SHORT TASK
Set down, exactly as written, only the lines starting with the one that holds "Write a Blender" and ending with the one that holds "CAM = np.array([0, 0, EYE])".

═════ SOURCE RECORDS

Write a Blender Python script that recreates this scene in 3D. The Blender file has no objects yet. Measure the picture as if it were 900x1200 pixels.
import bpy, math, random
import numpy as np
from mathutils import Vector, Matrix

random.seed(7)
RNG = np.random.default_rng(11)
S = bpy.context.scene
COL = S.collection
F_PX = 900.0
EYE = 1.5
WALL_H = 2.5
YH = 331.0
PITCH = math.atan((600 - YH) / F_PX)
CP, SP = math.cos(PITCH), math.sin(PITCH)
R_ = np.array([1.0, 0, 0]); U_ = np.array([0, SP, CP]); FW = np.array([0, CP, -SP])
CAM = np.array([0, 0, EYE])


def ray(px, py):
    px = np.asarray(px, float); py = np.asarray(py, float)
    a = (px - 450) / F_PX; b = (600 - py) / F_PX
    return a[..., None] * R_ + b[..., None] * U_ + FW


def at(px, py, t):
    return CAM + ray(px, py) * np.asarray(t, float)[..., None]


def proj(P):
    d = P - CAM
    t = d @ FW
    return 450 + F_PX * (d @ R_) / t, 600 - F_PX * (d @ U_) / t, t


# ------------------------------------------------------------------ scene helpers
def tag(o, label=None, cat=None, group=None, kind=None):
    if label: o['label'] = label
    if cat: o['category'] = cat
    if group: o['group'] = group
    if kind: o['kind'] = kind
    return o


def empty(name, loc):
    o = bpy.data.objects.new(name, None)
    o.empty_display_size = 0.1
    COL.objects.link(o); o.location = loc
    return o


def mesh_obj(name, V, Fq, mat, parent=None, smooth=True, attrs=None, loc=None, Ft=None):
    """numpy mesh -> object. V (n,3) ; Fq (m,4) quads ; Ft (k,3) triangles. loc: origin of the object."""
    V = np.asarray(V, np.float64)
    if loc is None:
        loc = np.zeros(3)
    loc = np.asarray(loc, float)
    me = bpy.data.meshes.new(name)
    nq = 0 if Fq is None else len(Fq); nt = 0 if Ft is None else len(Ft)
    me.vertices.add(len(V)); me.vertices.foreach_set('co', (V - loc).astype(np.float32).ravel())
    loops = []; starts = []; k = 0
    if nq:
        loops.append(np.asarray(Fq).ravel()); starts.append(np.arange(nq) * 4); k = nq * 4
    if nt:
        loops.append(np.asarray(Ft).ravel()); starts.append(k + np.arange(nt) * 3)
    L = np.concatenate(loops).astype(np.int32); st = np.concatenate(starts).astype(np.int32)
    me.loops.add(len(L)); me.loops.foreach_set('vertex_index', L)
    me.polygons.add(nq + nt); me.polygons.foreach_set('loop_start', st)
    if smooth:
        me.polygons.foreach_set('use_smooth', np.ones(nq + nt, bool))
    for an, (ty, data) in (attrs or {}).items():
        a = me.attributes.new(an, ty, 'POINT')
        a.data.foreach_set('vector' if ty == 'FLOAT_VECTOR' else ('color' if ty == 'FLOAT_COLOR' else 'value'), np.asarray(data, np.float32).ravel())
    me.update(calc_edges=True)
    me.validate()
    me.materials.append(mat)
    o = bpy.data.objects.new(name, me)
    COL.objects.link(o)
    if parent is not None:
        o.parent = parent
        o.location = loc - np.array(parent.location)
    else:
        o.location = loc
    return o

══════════
═════ SOURCE RECORDS

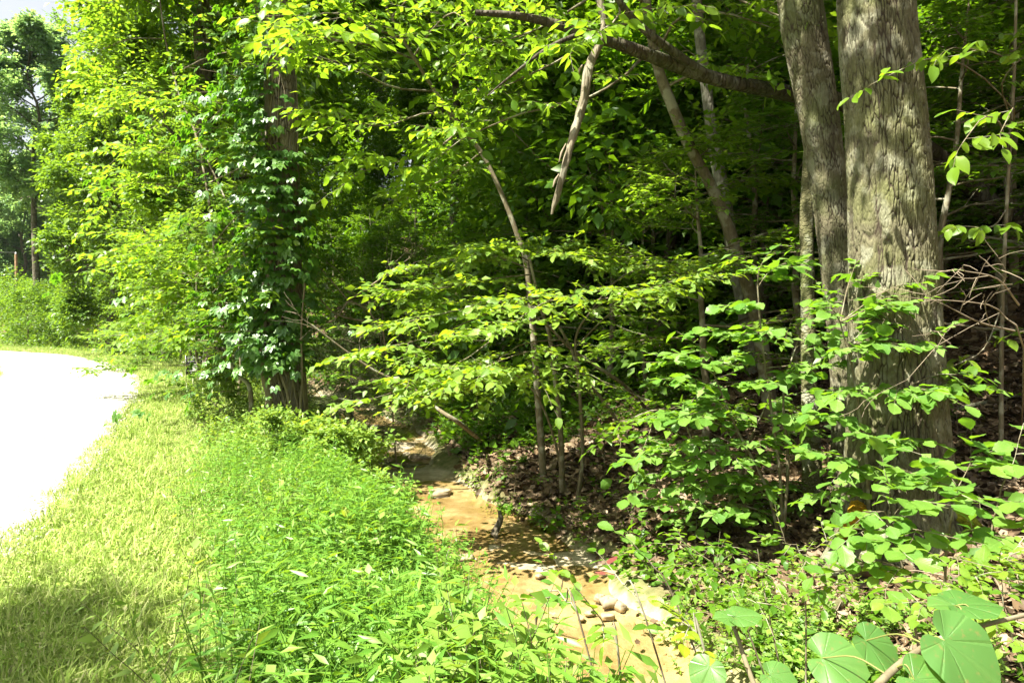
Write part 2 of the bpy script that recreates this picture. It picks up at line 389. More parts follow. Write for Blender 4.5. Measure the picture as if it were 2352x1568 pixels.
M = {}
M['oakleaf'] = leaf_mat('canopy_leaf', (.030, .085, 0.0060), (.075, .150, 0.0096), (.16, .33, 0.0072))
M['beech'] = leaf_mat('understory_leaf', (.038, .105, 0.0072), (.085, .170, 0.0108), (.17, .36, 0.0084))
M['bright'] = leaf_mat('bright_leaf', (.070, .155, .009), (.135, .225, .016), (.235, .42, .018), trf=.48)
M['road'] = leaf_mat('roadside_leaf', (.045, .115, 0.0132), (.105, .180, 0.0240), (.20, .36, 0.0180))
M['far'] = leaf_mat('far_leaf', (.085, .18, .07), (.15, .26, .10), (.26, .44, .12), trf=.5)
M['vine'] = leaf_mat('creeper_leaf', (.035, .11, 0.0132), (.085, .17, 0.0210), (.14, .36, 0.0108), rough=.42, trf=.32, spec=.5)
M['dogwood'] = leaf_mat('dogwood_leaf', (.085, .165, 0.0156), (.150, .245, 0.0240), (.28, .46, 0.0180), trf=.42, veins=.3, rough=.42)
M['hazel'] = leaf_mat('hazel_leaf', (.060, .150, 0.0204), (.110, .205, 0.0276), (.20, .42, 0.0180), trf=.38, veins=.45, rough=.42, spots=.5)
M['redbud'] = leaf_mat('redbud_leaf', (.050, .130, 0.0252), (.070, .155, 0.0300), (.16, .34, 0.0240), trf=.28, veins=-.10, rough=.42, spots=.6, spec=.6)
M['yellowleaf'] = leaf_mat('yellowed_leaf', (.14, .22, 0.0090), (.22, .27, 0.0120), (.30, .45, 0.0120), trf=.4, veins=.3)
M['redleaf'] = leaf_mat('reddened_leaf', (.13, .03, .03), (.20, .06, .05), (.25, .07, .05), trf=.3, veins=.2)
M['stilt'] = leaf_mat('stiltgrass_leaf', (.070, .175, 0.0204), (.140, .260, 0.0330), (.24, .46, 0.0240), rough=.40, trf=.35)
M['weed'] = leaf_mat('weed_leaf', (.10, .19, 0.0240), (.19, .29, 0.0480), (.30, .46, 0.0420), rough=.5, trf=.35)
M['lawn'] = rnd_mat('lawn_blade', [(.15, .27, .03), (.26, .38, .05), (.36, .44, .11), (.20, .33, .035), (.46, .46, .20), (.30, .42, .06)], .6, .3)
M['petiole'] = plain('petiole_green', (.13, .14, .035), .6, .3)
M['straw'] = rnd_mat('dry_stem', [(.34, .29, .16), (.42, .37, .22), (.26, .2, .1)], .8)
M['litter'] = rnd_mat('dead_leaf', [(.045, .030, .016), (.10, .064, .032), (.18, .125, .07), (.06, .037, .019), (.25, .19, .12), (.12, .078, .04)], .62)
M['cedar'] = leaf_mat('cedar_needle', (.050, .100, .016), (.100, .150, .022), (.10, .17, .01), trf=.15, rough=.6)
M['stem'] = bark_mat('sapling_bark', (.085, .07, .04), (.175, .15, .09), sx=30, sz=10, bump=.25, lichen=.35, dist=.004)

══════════

WORKED SOLUTION
Write a Blender Python script that recreates this scene in 3D. The Blender file has no objects yet. Measure the picture as if it were 900x1200 pixels.
import bpy, math, random
import numpy as np
from mathutils import Vector, Matrix

random.seed(7)
RNG = np.random.default_rng(11)
S = bpy.context.scene
COL = S.collection
F_PX = 900.0
EYE = 1.5
WALL_H = 2.5
YH = 331.0
PITCH = math.atan((600 - YH) / F_PX)
CP, SP = math.cos(PITCH), math.sin(PITCH)
R_ = np.array([1.0, 0, 0]); U_ = np.array([0, SP, CP]); FW = np.array([0, CP, -SP])
CAM = np.array([0, 0, EYE])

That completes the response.